Energy Conversion Materials Group

Sulphur Cu12Sb4S13 and phosphide Ag6Ge10P12 tetrahedrites

In recent years, the interest of several leading research groups has focused on materials in the tetrahedrite group. They occur naturally as a mineral with the formula Cu12Sb4S13. They crystallize in the cubic structure, space group I-43m, and have a complex crystal structure with an unit cell consisting of 58 atoms (Fig 1). The source of very low thermal conductivity of tetrahedrites (0.5 W∙m-1K-1 T> 300 K) is anharmonic vibrations of Cu due to lone pair of electrons interactions localized at antimony. Appropriate doping allowed to raise the ZTmax of these materials from ZTmax ≈ 0.6 - 0.7 for the undoped compound to ZTmax = 1.13 (T = 575 K) for Cu11MnSb4S13 [1,2].

Fig. 1. Crystal structure of sulphide tetrahedrite.

Equally interesting, from the perspective of thermoelectric properties, is the tetrahedral phosphide with the formula Ag6Ge10P12 [3]. It exhibits similar structural features to sulfide tetrahedrite, such as the presence of free electron pairs and strong vibrational anharmonicity of Ag atoms, which affect the naturally low thermal conductivity of less than 1.0 W∙m-1∙K-1 (T> 500 K). Unlike sulfide tetrahedrites, this compound has not been so thoroughly investigated to date, nor has its doping been studied. Nevertheless, a high value of ZTmax = 0.6 at 700 K in the undoped single crystal was achieved.

We have performed initial study on Mg and Ag doping on Cu12Sb4S13. Doping had an effect on the change of the lattice parameter, which indirectly indicates the incorporation of the dopant into the material structure (Fig 2). The doping with Mg, caused an increase in the lattice parameter and at the same time a decomposition into two phases with a tetrahedral structure, with a large lattice constant. The significant increase in lattice parameter by the small Mg2+ ion suggests that Mg most likely occupies the interstitial position.

Fig. 2. X-ray diffraction patterns and lattice parameter vs. dopant concentration for sulfide tetrahedrites.

For Ag doping, the increase in the lattice parameter is much smaller, which can be attributed to the substitution of Cu by a slightly larger Ag+ ion.
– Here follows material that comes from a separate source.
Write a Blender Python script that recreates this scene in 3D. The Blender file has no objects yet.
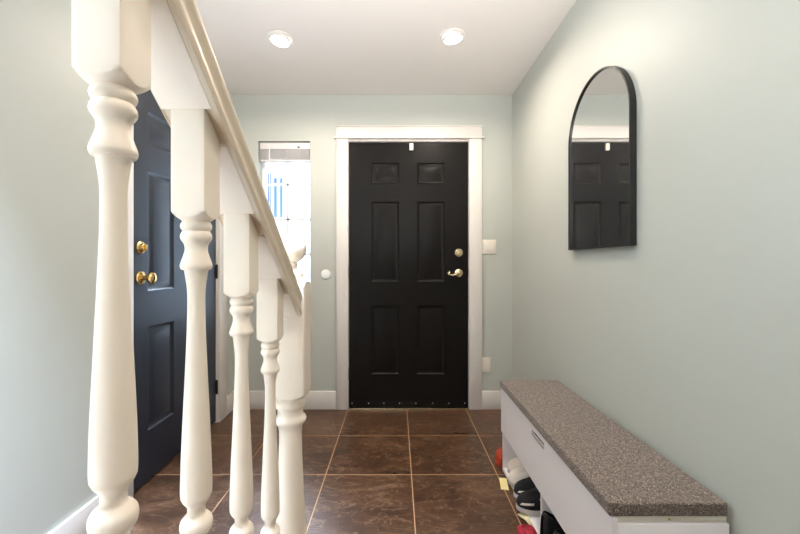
import bpy, bmesh, math, random
from mathutils import Vector, Matrix
random.seed(7)
PI = math.pi
C = bpy.context.scene.collection
sc = bpy.context.scene

# ------------------------------------------------------------------ measured frame
F, HC, VX, VY = 378.0, 1.115, 397.0, 264.0      # focal (px), eye height, vanishing point
D = 2.908        # back wall
XL, XR = -1.265, 0.885
CH = 2.415       # ceiling
YB = -3.4        # rear wall behind the camera
SL = 0.77        # slope of the stair rail
C0 = 1.7065      # underside of the rail: Z = C0 - SL*Y
RX = -0.277      # rail centre line

# ------------------------------------------------------------------ materials
def new_mat(name):
    m = bpy.data.materials.new(name); m.use_nodes = True
    nt = m.node_tree; b = nt.nodes['Principled BSDF']
    return m, nt, b
def srgb(r, g, b):
    f = lambda c: (c/255/12.92) if c/255 <= 0.04045 else ((c/255+0.055)/1.055)**2.4
    return (f(r), f(g), f(b), 1)
def mat(name, col, rough=0.5, metal=0.0, bump=0.0, bscale=60, var=0.0, vscale=4, spec=0.5, coat=0.0):
    m, nt, b = new_mat(name)
    b.inputs['Base Color'].default_value = col
    b.inputs['Roughness'].default_value = rough
    b.inputs['Metallic'].default_value = metal
    b.inputs['Specular IOR Level'].default_value = spec
    b.inputs['Coat Weight'].default_value = coat
    tc = nt.nodes.new('ShaderNodeTexCoord')
    if var > 0:
        n = nt.nodes.new('ShaderNodeTexNoise'); n.inputs['Scale'].default_value = vscale; n.inputs['Detail'].default_value = 4
        nt.links.new(tc.outputs['Object'], n.inputs['Vector'])
        mx = nt.nodes.new('ShaderNodeMix'); mx.data_type = 'RGBA'
        mx.inputs[6].default_value = tuple(c*(1-var) for c in col[:3])+(1,)
        mx.inputs[7].default_value = tuple(min(1, c*(1+var)) for c in col[:3])+(1,)
        nt.links.new(n.outputs['Fac'], mx.inputs[0]); nt.links.new(mx.outputs[2], b.inputs['Base Color'])
    if bump > 0:
        n = nt.nodes.new('ShaderNodeTexNoise'); n.inputs['Scale'].default_value = bscale; n.inputs['Detail'].default_value = 5
        nt.links.new(tc.outputs['Object'], n.inputs['Vector'])
        bp = nt.nodes.new('ShaderNodeBump'); bp.inputs['Strength'].default_value = bump; bp.inputs['Distance'].default_value = 0.002
        nt.links.new(n.outputs['Fac'], bp.inputs['Height']); nt.links.new(bp.outputs['Normal'], b.inputs['Normal'])
    return m

M = {}
M['wall'] = mat('sage_wall_paint', srgb(183, 186, 179), 0.5, bump=0.10, bscale=220, var=0.015, vscale=2)
M['ceil'] = mat('ceiling_paint', srgb(222, 217, 213), 0.8, bump=0.15, bscale=90)
M['trim'] = mat('white_trim_paint', srgb(218, 213, 208), 0.35, bump=0.03, bscale=40)
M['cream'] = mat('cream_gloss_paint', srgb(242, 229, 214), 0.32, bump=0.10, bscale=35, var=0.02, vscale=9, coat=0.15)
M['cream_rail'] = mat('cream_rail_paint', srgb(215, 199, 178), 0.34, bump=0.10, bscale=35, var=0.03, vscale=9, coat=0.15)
M['door'] = mat('black_door_paint', (0.0085, 0.0078, 0.0074, 1), 0.36, bump=0.12, bscale=70, var=0.12, vscale=6, spec=0.13)
M['door_left'] = mat('black_door_blue_reflection', (0.012, 0.017, 0.031, 1), 0.40, bump=0.12, bscale=70, var=0.12, vscale=6, spec=0.6)  # black door; bluish window reflection put into the base colour
M['tread_bounce'] = mat('pale_bounce_tread', srgb(206, 200, 192), 0.95, bump=0.5, bscale=300)  # unseen treads, made pale to bounce light onto the rail underside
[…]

The obtained values of Seebeck coefficient and electrical conductivity of Mg doped samples and their temperature dependence are similar to literature [1,2]. Mg doping changes the dependence of the Seebeck coefficient as well as the electrical resistivity.

Careful analysis of the synthetic tetrahedrite structure shows that beside interstitial 24g site where excess Cu can be find, there is another structural void accessible in the structure, at Wyckoff position 6b which should be preferred by dopants like Mg.

Fig. 3. Calculated band structure for Mg doped sulfide tetrahedrite. The characters of the bands are depicted by respective colors (and their mixtures).

To test this hypothesis, calculations for two Mg-doped model structures with general formula Cu12Mg2Sb4S13, with magnesium placed in position 24g and 6b has been done (Fig 3). The obtained results clearly confirmed that in terms of the total energy of the system, the structure with magnesium occupying position 6b is much more favorable.

Fig. 4. XRD patterns of phosphide tetrahedrite samples.

Similar study was carried out for phosphide tetrahedrites. A series of Ag6Ge10-xInxP12 and Ag6-xCuxGe10P12 samples was obtained, where the doping of Cu, Cd, Ni was substitutional doping at the Ag position -isoelectronic, donor and acceptor, respectively, while the other dopants were intended to substitute Ge as electron acceptor (In) and electron donor (Sb, As). XRD measurements (Fig. 4) show that all of the dopants build into the tetrahedrite structure and, as expected, In, Sb and Cd cause an increase in the lattice parameter, while Ni and Cu cause a decrease. A surprisingly large increase in the lattice parameter (1%, comparable to the difference in the sulfide tetrahedrite with empty and filled voids) is observed for Cd, which may suggest that doping involves filling of the structural voids.